Download: “Other Kinds Run” — Tower Recordings (mono – mp3)

Mono take of Tower Recordings‘ “Other Kind Runs,” which MV sez will probably be in the jams on this upcoming bbqbuster tour with the Flower/Corsano Duo. Dates and MV notes follow…
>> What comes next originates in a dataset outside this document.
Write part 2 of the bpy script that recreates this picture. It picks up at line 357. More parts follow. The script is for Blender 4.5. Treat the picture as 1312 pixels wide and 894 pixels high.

MV & EE + Flower/Corsano Duo “No Floor Revue” and other hootenannies

4/09/10 : grey matter books/hadley, western mass
4/10/10 : silent barn/brooklyn, NY
4/11/10 : oberlin college/oberlin, OH
4/12/10 : the lager house/detroit, MI
4/13/10 : the boat/toronto, ON
4/14/10 : la sala rossa/montreal, QC
4/15/10 : spring street gallery/saratoga springs, NY
4/16/10 : nom d’artiste/boston, MA
********
4/20/10 : matthew dell solo w/crazy dreams band
grey matter books/western mass

********
5/13/10 : abrons art center/joshua light festival/new york, NY with woods

no floor revue will feature mellow duo exchange of MV & EE and full band Golden Road with John Moloney and Mick Flower. Oberlin also sees a Chris Corsano & Aaron Dilloway duo set.